Davaya konu olayda davacı, davalının kendi taşınmazı üzerine ruhsatsız yani imara aykırı olarak yaptığı yapının taşınmazına zarar verdiğini ileri sürerek elatmanın önlenmesi ve kal’ini istemiştir.
Davalının kendi taşınmazı üzerine yaptığı yapının sadece ruhsatsız olduğu ve imara aykırı bulunduğu ileri sürülüp herhangi bir zarardan bahsedilmeden TMK’nin 737. maddesi uyarınca yıkım ve eski hale getirme istenemez. Yapının imara aykırı olması yanında bir zararın doğması da şarttır. Salt imara aykırılık, idari mercileri ve idare mahkemelerini ilgilendiren bir husustur.

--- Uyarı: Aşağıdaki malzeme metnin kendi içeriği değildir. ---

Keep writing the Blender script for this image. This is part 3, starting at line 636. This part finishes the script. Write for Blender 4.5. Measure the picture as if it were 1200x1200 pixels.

Bu ilkeler ışığında somut olaya gelince; mahkemece davalıya ait 719 ada 50 parsel sayılı taşınmazdaki 09.07.2014 tarihli fen bilirkişi rapor ve krokisinde B ve C harfleri ile gösterilen bölümlerin davacının 719 ada 51 parsel sayılı taşınmazdaki dükkanını kiraya verememesine neden olduğu ileri sürülerek tazminata karar verilmiş ise de söz konusu bilirkişi raporunda B ve C harfleri ile gösterilen bölümlerin esasen imara aykırı olduğu komşuluk hukuku açısından aykırılık teşkil etmediği gerekçesiyle meni müdahale ve kal isteminin reddine ancak kira bedeli yönünden ise davanın kabulüne karar verilmek suretiyle hükmün gerekçesinde çelişkiye düşülmüştür.
Mahkemece, bilirkişi raporunda B ve C harfleri ile gösterilen bölümlerin davacının dükkanının görüş açısını kapatıp kapatmadığı, davacının dükkanını kiraya vermesine engel teşkil edip etmediği ve davacının bu nedenle bir zarara uğrayıp uğramadığı net bir şekilde açıklığa kavuşturulmalı, komşuluk hukukuna aykırılık tespit edilirse bu bölümlerin yıkımına karar verilmeli, aksi halde davanın reddine karar verilmelidir.
Değinilen tüm bu hususlar ve yukarıda açıklanan ilkeler gözetilmeden yanılgılı gerekçeyle yazılı şekilde hüküm kurulması doğru görülmemiş, kararın bu nedenle bozulması gerekmiştir.
SONUÇ: Yukarıda açıklanan nedenlerle davacı vekilinin temyiz itirazlarının kabulü ile hükmün BOZULMASINA, peşin yatırılan harcın istek halinde yatırana iadesine, kararın tebliğinden itibaren 15 gün içinde karar düzeltme yolu açık olmak üzere,
14.01.2019 tarihinde oybirliği ile karar verildi.